In the hightax Scandinavian countries, the superwealthy avoid about 25 percent of their taxes. This is one reason why high taxes don’t necessarily bring in more revenue and fail to reduce inequality. 

Instead, they direct resources away from investment and toward expensive lawyers and accountants to help skirt the tax. 

Even high-tax European counties have steadily moved away from taxes on wealth over the past few decades. 

study by the Organization for Economic Cooperation and Development found that past attempts to tax wealth “frequently failed to meet their redistributive goals” and encountered significant administrative problems.

Warren should learn from the failures of other countries.

Her proposal would charge a 2 percent annual tax on Americans with more than $50 million in net worth and a 3 percent rate on net worth of more than $1 billion. 

To some, this may sound like a small fee to pay, but it’s much more than that.

A wealth tax would be an entirely new tax system, not a small additional levy. Currently, the IRS only asks about your income. A wealth tax would require an entirely new reporting regime and a much larger IRS to determine your wealth. 

The process would be intrusive, requiring bureaucrats to place arbitrary values on medium-sized family-owned businesses, for example. 

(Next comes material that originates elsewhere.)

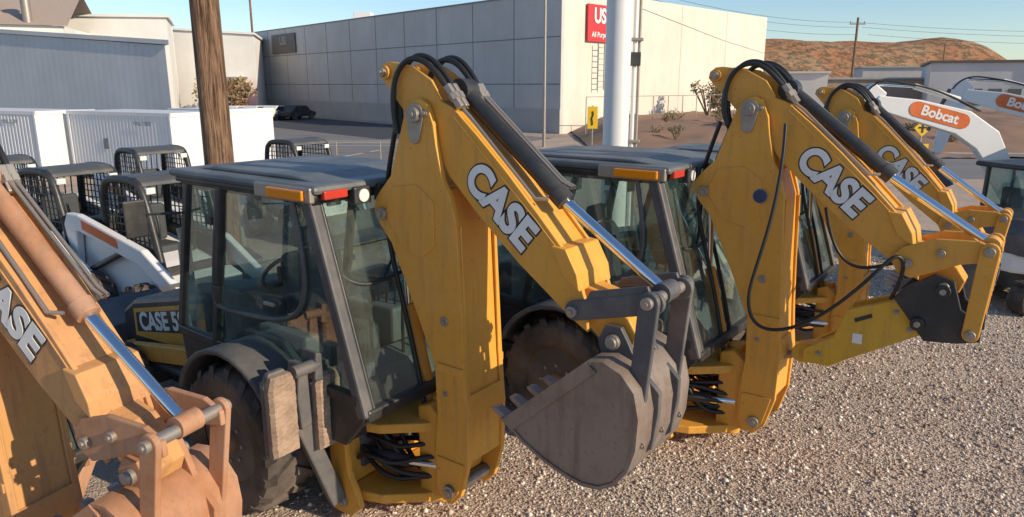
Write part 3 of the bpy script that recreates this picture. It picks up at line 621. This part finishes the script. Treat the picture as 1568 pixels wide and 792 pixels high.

New taxes, however small, don’t stay small for long. In 1913, the income tax started as simply a small tax on a few of the richest Americans. Today, it reaches most Americans. Once new taxes are put in place, they tend to grow over time, because government is always looking for new sources of revenue. 

Wealth taxes are a solution to a problem that doesn’t exist. The wealthy are not getting rich at the expense of everyone else.

Average American incomes have risen steadily since the post-WWII period, and living standards have increased along with them. Sure, there have been ups and downs, but Americans, including most low-income and low-skilled workers, are doing better today than they ever have. 

A tax on wealth would undermine this progress. 

Two of the most important rules of tax policy: Don’t discourage new investments and don’t discourage entrepreneurship. Wealth taxes break both rules. 

Less investment and fewer new ideas will result in a less prosperous country and lower wages for average Americans.